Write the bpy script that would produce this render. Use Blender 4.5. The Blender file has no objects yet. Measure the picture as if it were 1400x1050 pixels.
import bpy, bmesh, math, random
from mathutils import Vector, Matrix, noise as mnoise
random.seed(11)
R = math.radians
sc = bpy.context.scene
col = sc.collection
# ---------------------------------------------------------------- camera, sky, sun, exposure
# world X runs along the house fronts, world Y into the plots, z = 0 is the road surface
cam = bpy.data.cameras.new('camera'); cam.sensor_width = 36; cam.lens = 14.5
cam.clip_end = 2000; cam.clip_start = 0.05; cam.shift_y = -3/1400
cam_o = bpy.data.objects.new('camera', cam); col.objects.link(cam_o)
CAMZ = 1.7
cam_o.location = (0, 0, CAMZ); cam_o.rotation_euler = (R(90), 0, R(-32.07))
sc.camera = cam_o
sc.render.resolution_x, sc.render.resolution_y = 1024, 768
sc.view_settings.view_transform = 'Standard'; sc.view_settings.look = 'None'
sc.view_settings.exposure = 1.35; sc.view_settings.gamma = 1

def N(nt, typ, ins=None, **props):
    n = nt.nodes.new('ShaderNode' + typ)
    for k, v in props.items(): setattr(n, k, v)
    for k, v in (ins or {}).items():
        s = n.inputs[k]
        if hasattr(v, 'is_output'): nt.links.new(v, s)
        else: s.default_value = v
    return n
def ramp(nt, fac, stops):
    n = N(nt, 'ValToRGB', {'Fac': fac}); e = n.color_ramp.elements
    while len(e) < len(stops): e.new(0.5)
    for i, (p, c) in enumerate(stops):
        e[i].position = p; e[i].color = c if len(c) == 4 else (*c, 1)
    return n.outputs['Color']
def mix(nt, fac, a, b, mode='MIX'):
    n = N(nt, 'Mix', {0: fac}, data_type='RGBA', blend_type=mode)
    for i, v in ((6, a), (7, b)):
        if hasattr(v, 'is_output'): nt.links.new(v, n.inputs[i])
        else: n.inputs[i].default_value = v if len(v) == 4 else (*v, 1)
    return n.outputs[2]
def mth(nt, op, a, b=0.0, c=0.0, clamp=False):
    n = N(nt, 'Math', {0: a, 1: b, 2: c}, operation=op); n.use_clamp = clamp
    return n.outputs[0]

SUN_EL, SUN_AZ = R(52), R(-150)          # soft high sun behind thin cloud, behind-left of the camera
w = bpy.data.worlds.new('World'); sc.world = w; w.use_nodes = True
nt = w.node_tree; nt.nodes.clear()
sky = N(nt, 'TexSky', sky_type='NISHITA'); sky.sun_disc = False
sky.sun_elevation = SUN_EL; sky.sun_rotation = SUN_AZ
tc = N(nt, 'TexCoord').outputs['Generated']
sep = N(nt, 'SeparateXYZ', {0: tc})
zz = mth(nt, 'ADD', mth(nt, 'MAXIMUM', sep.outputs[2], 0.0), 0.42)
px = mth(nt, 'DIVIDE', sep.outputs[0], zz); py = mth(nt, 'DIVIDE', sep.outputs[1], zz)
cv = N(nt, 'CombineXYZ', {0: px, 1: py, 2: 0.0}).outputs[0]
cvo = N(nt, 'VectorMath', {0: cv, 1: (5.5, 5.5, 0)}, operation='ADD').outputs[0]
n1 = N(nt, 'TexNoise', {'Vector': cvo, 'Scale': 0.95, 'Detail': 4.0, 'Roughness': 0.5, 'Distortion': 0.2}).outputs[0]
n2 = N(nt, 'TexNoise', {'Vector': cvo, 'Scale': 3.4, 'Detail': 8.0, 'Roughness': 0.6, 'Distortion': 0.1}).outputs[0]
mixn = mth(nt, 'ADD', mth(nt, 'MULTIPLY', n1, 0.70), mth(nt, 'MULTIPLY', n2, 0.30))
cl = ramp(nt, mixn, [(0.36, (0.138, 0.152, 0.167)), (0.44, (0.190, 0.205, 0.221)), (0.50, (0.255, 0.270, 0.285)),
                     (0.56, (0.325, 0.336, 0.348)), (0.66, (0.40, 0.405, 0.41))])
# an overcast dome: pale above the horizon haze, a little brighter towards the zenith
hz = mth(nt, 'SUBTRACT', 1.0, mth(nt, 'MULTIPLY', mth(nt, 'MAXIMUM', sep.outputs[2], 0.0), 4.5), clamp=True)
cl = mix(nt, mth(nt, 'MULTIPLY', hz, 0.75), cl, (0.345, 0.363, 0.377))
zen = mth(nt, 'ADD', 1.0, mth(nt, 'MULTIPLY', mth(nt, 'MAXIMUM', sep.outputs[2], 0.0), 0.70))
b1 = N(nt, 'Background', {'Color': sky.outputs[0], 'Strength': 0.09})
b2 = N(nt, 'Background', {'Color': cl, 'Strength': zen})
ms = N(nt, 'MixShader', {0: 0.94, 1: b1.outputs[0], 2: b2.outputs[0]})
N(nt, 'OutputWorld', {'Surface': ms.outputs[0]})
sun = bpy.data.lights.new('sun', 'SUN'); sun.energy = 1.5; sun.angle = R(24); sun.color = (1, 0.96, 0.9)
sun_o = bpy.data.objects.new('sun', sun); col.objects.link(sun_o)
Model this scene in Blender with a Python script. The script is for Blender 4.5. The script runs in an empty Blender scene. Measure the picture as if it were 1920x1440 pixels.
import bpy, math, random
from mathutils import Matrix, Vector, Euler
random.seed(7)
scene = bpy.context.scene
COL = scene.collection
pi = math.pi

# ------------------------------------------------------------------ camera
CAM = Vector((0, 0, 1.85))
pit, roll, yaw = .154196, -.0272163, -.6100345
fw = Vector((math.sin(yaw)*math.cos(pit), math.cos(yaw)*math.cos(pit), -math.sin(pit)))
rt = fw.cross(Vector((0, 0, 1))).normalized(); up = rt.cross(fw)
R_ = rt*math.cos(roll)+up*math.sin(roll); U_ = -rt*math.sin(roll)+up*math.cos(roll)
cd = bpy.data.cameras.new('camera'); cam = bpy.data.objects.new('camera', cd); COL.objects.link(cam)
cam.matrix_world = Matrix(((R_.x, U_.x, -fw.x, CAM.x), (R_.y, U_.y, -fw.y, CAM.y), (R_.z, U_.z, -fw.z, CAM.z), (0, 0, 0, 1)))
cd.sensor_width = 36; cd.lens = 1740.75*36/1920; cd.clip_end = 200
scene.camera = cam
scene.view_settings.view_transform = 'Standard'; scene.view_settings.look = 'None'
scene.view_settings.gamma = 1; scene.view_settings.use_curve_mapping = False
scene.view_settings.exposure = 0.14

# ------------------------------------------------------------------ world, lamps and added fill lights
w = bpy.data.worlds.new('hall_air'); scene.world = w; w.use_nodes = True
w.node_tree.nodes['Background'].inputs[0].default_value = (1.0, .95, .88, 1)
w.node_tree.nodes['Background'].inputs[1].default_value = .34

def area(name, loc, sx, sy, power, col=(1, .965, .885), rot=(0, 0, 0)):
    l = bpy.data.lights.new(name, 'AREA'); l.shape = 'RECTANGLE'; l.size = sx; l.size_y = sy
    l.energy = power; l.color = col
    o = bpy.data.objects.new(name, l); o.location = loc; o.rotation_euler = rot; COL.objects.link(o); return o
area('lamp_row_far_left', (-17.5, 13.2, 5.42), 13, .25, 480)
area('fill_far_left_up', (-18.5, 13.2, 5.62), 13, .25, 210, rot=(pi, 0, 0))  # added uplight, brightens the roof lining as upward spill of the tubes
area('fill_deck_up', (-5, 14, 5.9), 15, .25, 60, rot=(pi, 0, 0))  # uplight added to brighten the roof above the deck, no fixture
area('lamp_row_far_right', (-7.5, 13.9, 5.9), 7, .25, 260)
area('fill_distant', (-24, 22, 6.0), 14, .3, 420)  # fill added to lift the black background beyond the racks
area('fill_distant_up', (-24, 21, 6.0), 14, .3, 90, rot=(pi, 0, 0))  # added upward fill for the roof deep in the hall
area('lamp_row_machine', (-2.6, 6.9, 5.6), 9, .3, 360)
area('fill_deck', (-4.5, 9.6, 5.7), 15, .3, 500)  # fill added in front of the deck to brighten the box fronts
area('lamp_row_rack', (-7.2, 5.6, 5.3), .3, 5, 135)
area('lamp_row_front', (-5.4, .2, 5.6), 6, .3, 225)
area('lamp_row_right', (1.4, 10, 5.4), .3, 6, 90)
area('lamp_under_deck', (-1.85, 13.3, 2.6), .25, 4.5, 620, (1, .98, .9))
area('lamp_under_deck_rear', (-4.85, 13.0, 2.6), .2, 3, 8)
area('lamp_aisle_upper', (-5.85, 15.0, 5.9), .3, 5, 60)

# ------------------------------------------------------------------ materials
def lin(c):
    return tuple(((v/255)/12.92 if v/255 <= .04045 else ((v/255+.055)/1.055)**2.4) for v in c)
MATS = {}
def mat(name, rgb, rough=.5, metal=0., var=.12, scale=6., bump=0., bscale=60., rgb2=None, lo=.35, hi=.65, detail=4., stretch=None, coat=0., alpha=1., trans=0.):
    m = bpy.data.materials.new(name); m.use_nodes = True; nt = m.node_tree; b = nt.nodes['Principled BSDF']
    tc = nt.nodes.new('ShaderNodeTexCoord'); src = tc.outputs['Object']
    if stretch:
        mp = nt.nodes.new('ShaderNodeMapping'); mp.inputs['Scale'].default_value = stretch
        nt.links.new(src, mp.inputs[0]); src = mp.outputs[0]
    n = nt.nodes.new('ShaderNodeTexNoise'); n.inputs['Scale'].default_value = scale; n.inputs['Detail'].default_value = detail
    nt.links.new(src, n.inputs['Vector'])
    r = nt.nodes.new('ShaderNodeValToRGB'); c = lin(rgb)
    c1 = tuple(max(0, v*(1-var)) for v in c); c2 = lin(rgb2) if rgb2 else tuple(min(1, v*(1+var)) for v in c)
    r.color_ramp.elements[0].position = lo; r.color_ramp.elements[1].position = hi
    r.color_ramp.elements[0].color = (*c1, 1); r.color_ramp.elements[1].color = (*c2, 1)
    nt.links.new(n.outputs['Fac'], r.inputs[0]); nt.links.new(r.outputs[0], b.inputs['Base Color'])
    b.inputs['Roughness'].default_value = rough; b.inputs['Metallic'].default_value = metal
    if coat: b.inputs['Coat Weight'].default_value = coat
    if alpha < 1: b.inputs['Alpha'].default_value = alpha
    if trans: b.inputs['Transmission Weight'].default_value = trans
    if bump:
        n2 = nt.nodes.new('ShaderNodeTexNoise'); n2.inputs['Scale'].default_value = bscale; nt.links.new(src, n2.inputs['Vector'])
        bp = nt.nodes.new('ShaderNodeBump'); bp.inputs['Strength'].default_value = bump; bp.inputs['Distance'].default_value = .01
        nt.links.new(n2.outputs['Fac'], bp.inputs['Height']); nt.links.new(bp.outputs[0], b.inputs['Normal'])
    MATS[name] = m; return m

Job
Retype exactly the lines above, from the one with "Model this scene" through the one with "pi = math.pi", inclusive.

Worked solution
Model this scene in Blender with a Python script. The script is for Blender 4.5. The script runs in an empty Blender scene. Measure the picture as if it were 1920x1440 pixels.
import bpy, math, random
from mathutils import Matrix, Vector, Euler
random.seed(7)
scene = bpy.context.scene
COL = scene.collection
pi = math.pi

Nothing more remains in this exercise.